Ping An in £1.7bn Fortis deal

HSBC'S Chinese insurance partner Ping An has agreed to buy half of Fortis's asset-management unit for €2.15 billion (£1.68 billion).

Fortis is eager to restore its balance sheet after €1.8 billion in asset writedowns. Ping An won shareholder approval this month to raise about $14 billion (£6.99 billion) selling stock and bonds and plans to use the proceeds to expand outside China.

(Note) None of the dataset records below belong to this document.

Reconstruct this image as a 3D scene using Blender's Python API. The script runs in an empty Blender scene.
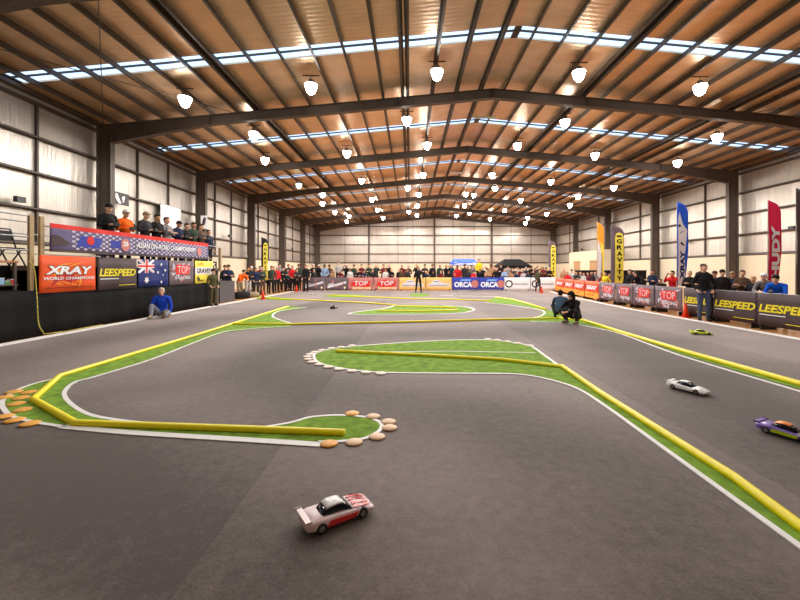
import bpy, bmesh, math, random
from mathutils import Vector, Matrix
from mathutils.geometry import tessellate_polygon
random.seed(7)
R = math.radians
C = bpy.context.scene.collection
F = 390.0; CAMZ = 1.5; VX = 410.0; VY = 270.0
CX = 3.7                      # middle of the hall
SLOPE = 0.093
def g(x, y, z=0.0):           # a photo measurement on the floor, turned into metres
    d = F*(CAMZ-z)/(y-VY)
    return ((x-VX)*d/F, d)

# ------------------------------------------------------------------ materials
M = {}
def srgb(r, g_, b):
    f = lambda c: (c/255/12.92) if c/255 <= .04045 else ((c/255+.055)/1.055)**2.4
    return (f(r), f(g_), f(b), 1)
def mat(name, col, rough=.6, metal=0., emit=None, strength=1., spec=.5, noise=None, bump=None):
    if name in M: return M[name]
    m = bpy.data.materials.new(name); m.use_nodes = True
    nt = m.node_tree; b = nt.nodes['Principled BSDF']
    b.inputs['Base Color'].default_value = col
    b.inputs['Roughness'].default_value = rough
    b.inputs['Metallic'].default_value = metal
    b.inputs['Specular IOR Level'].default_value = spec
    if emit:
        b.inputs['Emission Color'].default_value = emit
        b.inputs['Emission Strength'].default_value = strength
    if noise:      # (scale, amount, stretch)
        sc, am, st = noise
        tc = nt.nodes.new('ShaderNodeTexCoord'); mp = nt.nodes.new('ShaderNodeMapping')
        mp.inputs['Scale'].default_value = st
        n = nt.nodes.new('ShaderNodeTexNoise'); n.inputs['Scale'].default_value = sc; n.inputs['Detail'].default_value = 5
        cr = nt.nodes.new('ShaderNodeValToRGB')
        cr.color_ramp.elements[0].position = .3; cr.color_ramp.elements[1].position = .7
        cr.color_ramp.elements[0].color = (col[0]*(1-am), col[1]*(1-am), col[2]*(1-am), 1)
        cr.color_ramp.elements[1].color = (min(1, col[0]*(1+am)), min(1, col[1]*(1+am)), min(1, col[2]*(1+am)), 1)
        L = nt.links.new
        L(tc.outputs['Object'], mp.inputs['Vector']); L(mp.outputs[0], n.inputs['Vector']); L(n.outputs['Fac'], cr.inputs[0]); L(cr.outputs[0], b.inputs['Base Color'])
        if bump:
            bp = nt.nodes.new('ShaderNodeBump'); bp.inputs['Strength'].default_value = bump[0]; bp.inputs['Distance'].default_value = bump[1]
            L(n.outputs['Fac'], bp.inputs['Height']); L(bp.outputs[0], b.inputs['Normal'])
    M[name] = m
    return m
def cloth(name, r, g_, b): return mat('cloth_'+name, srgb(r, g_, b), .85, spec=.2, noise=(9, .14, (1, 1, 1)))

steel = mat('painted_steel', srgb(84, 73, 65), .5, .1, noise=(2.5, .12, (1, 1, 1)))
purlin_m = mat('purlin_steel', srgb(74, 63, 54), .5, .1, noise=(2, .15, (1, 1, 1)))
cream = mat('cream_concrete', srgb(206, 194, 168), .8, noise=(1.5, .04, (1, 1, 1)))
black = mat('black_drape', srgb(24, 23, 24), .9, spec=.2, noise=(5, .2, (1, 1, 1)))
blackp = mat('black_plastic', srgb(22, 22, 24), .4)
dgrey = mat('dark_grey_paint', srgb(72, 66, 68), .6)
tan = mat('tan_timber', srgb(176, 150, 108), .6, noise=(6, .15, (1, 1, 6)))
galv = mat('galvanised_tube', srgb(150, 148, 145), .4, .7)
white = mat('white_tape', srgb(232, 230, 226), .6, noise=(12, .05, (1, 1, 1)))
whitep = mat('white_paint', srgb(240, 240, 238), .5)
yellow = mat('yellow_hose', srgb(255, 234, 0), .42, noise=(14, .07, (1, 1, 1)))
grass = mat('artificial_turf', srgb(118, 152, 54), .95, spec=.15, noise=(7, .3, (1, 1, 1)), bump=(.6, .01))
grass_d = grass
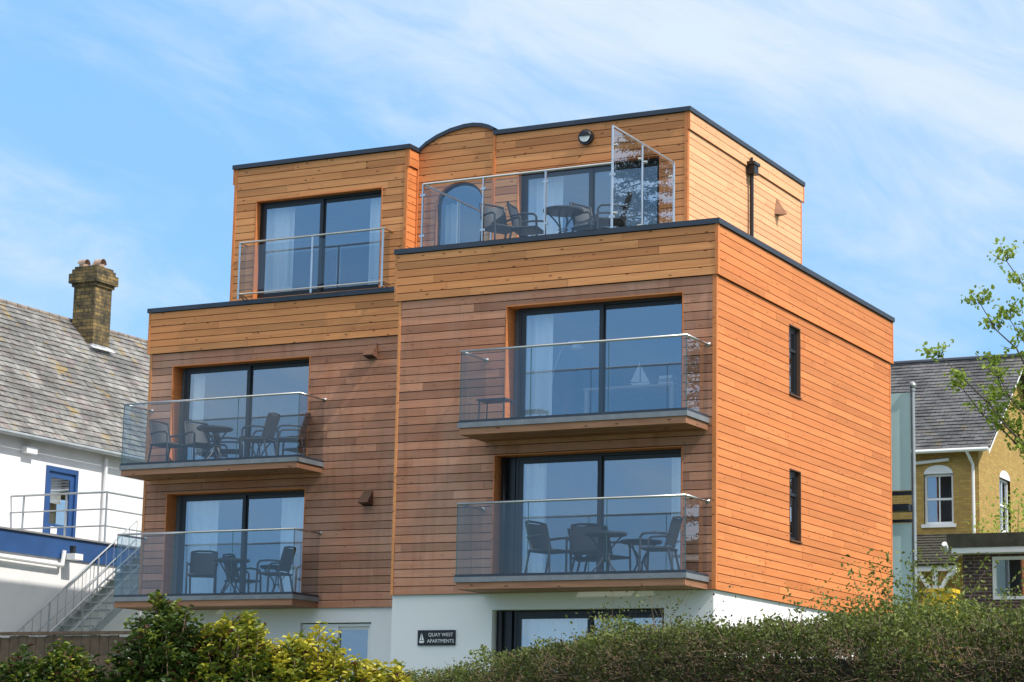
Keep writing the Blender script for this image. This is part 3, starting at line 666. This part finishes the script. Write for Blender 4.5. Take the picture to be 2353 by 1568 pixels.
mb=MB().mat('galv');mb.box((-18.85,y0+.03,z0-.05),(-17.95,13,z0-.005));mb.obj('landing',T)
for x in (-18.87,-17.93):
    mb=MB().mat('galv');a=(y0,z0);b=(y0+dy*n,z0+dz*n)
    mb.poly([(x,a[0],a[1]-.2),(x,a[0],a[1]+.05),(x,b[0],b[1]+.05),(x,b[0],b[1]-.2)]);mb.poly([(x-.03,a[0],a[1]+.05),(x+.03,a[0],a[1]+.05),(x+.03,b[0],b[1]+.05),(x-.03,b[0],b[1]+.05)])
    mb.obj('stringer',T)
    mb=MB().mat('galv')
    mb.tube((x,y0-.3,z0+.70),(x,b[0],b[1]+.9),.022,8);mb.tube((x,y0-.3,z0+.25),(x,b[0],b[1]+.45),.014,6)
    for i in range(1,n+1,1):
        yy=y0+dy*i;zz=z0+dz*i; mb.tube((x,yy,zz),(x,yy,zz+.9),.02 if i%6==0 else .008,6)
    mb.obj('handrail',T)
# ------------------------------------------------------------------ yellow brick house
V=empty('brick_house',(-9,34,GZ),'victorian yellow brick house with grey slate roof and arched window','house')
vx=-4.1;vy=30.;ve=6.6
hv=[(-5.75,-4.87,4.2,5.68)];hs=[(32.2,33.4,4.2,5.8)]
mb=MB().mat('brick_y');backing(mb,front(vy),-16,vx,GZ,ve,hv)
backing(mb,side(vx),vy,38,GZ,ve,hs);mb.poly([(vx,vy,ve),(vx,38,ve),(vx,34,ve+3.13)]);mb.box((-16,37.9,GZ),(vx-.01,38,ve))
mb.obj('wall',V)
mb=MB().mat('slate_r');sd=Vector((0,4.35,3.4));shingle(mb,(-16,vy-.35,ve-.25),(1,0,0),sd,12.35,sd.length,.28,.2)
mb.mat('backing').poly([(-16,vy-.35,ve-.27),(vx+.45,vy-.35,ve-.27),(vx+.45,34,ve+3.13),(-16,34,ve+3.13)]);mb.mat('slate_r').poly([(-16,34,ve+3.14),(vx+.45,34,ve+3.14),(vx+.45,38.35,ve-.25),(-16,38.35,ve-.25)],.4)
mb.mat('coping').tube((-16,34,ve+3.17),(vx+.4,34,ve+3.17),.09,8);mb.obj('roof',V)
mb=MB().mat('upvc');x=vx+.42
mb.poly([(x,vy-.37,ve-.45),(x,34,ve+2.95),(x,34,ve+3.13),(x,vy-.37,ve-.22)]);mb.poly([(x,38.37,ve-.45),(x,34,ve+2.95),(x,34,ve+3.13),(x,38.37,ve-.22)]);mb.obj('bargeboard',V)
mb=MB().mat('upvc');mb.tube((-16,vy-.4,ve-.3),(vx+.4,vy-.4,ve-.3),.06,8);mb.path([(-4.35,vy-.38,ve-.33),(-4.25,vy-.06,ve-.7),(-4.25,vy-.06,1.5)],.045,8);mb.obj('gutter',V)
mb=MB().mat('upvc');mb.tube((-7.1,vy-.1,5.92),(-4.95,vy-.1,6.08),.05,8);mb.obj('waste_pipe',V)
def vwin(fr,h,nm):
    a,b,c,d=h;mb=MB().mat('upvc');mid=(c+d)/2;fw=.07
    for q in ((a,a+fw,c,d),(b-fw,b,c,d),(a+fw,b-fw,c,c+fw),(a+fw,b-fw,d-fw,d),(a+fw,b-fw,mid-.03,mid+.03)): mb.box(fr(q[0],-.08,q[2]),fr(q[1],-.16,q[3]))
    mb.box(fr((a+b)/2-.018,-.1,c+fw),fr((a+b)/2+.018,-.14,d-fw));mb.box(fr(a-.08,.06,c-.1),fr(b+.08,-.08,c))
    n=12;cu=(a+b)/2;r=(b-a)/2
    pr=[(cu-r*math.cos(math.pi*i/n),d+.26*math.sin(math.pi*i/n)) for i in range(n+1)]
    mb.poly([fr(p[0],.01,p[1]) for p in pr])
    w=mb.obj(nm,V);g=MB().mat('pane');g.poly([fr(a+fw,-.12,c+fw),fr(b-fw,-.12,c+fw),fr(b-fw,-.12,d-fw),fr(a+fw,-.12,d-fw)]);g.obj('glass_pane',w)
    r_=MB().mat('room');r_.poly([fr(a-.3,-.8,c-.3),fr(b+.3,-.8,c-.3),fr(b+.3,-.8,d+.3),fr(a-.3,-.8,d+.3)]);r_.obj('room_interior',V)
vwin(front(vy),hv[0],'window');vwin(side(vx),hs[0],'window')
mb=MB().mat('moss');sd=Vector((0,1.8,1.05));shingle(mb,(-8.3,vy-1.85,2.85),(1,0,0),sd,4.0,sd.length,.25,.18);mb.mat('backing').poly([(-8.3,vy-1.85,2.84),(-4.3,vy-1.85,2.84),(-4.3,vy-.05,3.89),(-8.3,vy-.05,3.89)]);mb.obj('porch_roof',V)
mb=MB().mat('upvc');mb.box((-8.3,vy-1.78,2.68),(-4.3,vy-1.68,2.83));mb.box((-5.0,vy-1.75,0),(-4.88,vy-1.62,2.68));mb.box((-6.6,vy-1.75,0),(-6.48,vy-1.62,2.68))
for s,x in ((-1,-5.0),(1,-6.48),(1,-4.88)): 
    mb.path([(x,vy-1.7,1.75),(x+s*.1,vy-1.7,2.15),(x+s*.28,vy-1.7,2.45),(x+s*.55,vy-1.7,2.68)],.06,6);mb.path([(x,vy-1.7,2.1),(x+s*.4,vy-1.7,2.68)],.035,6)
mb.obj('porch_frame',V)
G=empty('brick_outbuilding',(3,17,GZ),'small dark brick building with mossy flat roof and white window','building')
mb=MB().mat('brick_d');backing(mb,front(14),.03,7,GZ,1.80,[(.69,5.5,.8,1.72)]);mb.box((.03,14.05,GZ),(.08,20,1.80));mb.obj('wall',G)
mb=MB().mat('moss');mb.box((-.2,13.6,1.9),(7.2,20.3,2.2));mb.obj('roof',G)
mb=MB().mat('upvc');mb.box((-.1,13.62,1.78),(7.2,20.2,1.899));mb.tube((-.22,13.7,1.86),(-.22,13.5,1.98),.06,8);mb.obj('roof_fascia',G)
mb=MB().mat('upvc')
for q in ((.69,.77,.8,1.72),(.77,5.4,1.65,1.72),(2.0,2.08,.87,1.65),(3.4,3.48,.87,1.65),(.77,5.4,.8,.87)): mb.box((q[0],13.98,q[2]),(q[1],14.06,q[3]))
w=mb.obj('window',G);mb=MB().mat('pane');mb.poly([(.77,14.02,.87),(5.4,14.02,.87),(5.4,14.02,1.65),(.77,14.02,1.65)]);mb.obj('glass_pane',w)
mb=MB().mat('room');mb.poly([(.3,15,-1),(6,15,-1),(6,15,1.75),(.3,15,1.75)]);mb.obj('room_interior',G)
X=empty('privacy_screen',(-.9,10.5,GZ),'pale green frosted glass screen panels on a grey steel post','screen')
for a,b in ((2.8,4.82),(.0,2.12)):
    mb=MB().mat('aqua');mb.box((-2,10.49,a),(.0,10.51,b));mb.obj('glass_panel',X)
mb=MB().mat('galv');mb.tube((.055,10.5,GZ),(.055,10.5,4.85),.045,14)
mb.tube((.055,10.5,4.85),(.055,10.5,4.9),.06,14,.06)
for i in range(6):
    a=math.pi*i/6-math.pi/2;b=math.pi*(i+1)/6-math.pi/2;mb.tube((.055,10.5,4.97+.08*math.sin(a)),(.055,10.5,4.97+.08*math.sin(b)),max(.002,.08*math.cos(a)),14,max(.002,.08*math.cos(b)),cap=False)
mb.obj('post',X)
mb=MB().mat('coping');mb.box((-2,10.46,2.70),(.005,10.54,2.78));mb.box((-2,10.46,2.14),(.005,10.54,2.2));mb.box((-2,10.3,2.36),(.005,10.6,2.5));mb.obj('cross_rail',X)
mb=MB().mat('yellowp');mb.box((-4.0,24.,-.4),(-3.2,24.6,1.75));mb.box((-4.05,23.95,1.75),(-3.15,24.65,1.85));o=mb.obj('storage_bin',loc=(-3.6,24.3,-.4));tag(o,'yellow storage bin standing behind the hedge','bin')
# ------------------------------------------------------------------ fence
e=empty('wooden_fence',(-7,-10.4,-3.2),'dark weathered close boarded wooden fence','fence')
mb=MB().mat('fence');x=-14
while x<-3.2:
    mb.box((x,-10.42,-3.6),(x+.14,-10.39,-1.30+random.uniform(-.015,.015)));x+=.148
mb.obj('boards',e);mb=MB().mat('fence');mb.box((-14,-10.45,-1.28),(-3.2,-10.36,-1.24));mb.obj('capping_rail',e)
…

The Dutch-Belgian bank will rename the asset management unit Fortis Ping An Investments. Fortis boosted its money-management operations with the €24 billion purchase of ABN Amro in the Royal Bank of Scotland-led deal last year. HSBC has almost 20% in Ping An, which bought 4.2% of Fortis for €1.81 billion in November, and now owns 4.99% of the company.

Fortis will fully indemnify Ping An against "any impairment" on the asset management unit's collateralised debt and loan obligations, which amount to about €23 million. Fortis Investments, the global asset-management arm of Fortis, manages €133 billion. Net profits at the unit rose 15% to €102 million last year.

The company is the latest to turn to sovereign wealth funds, foreign companies and public investors, which have invested more than $100 billion in US and European companies to shore up capital eroded by losses on mortgage-related securities. China, through its $200 billion wealth fund and companies that raised $126 billion in stock sales last year, has been one of the biggest investors.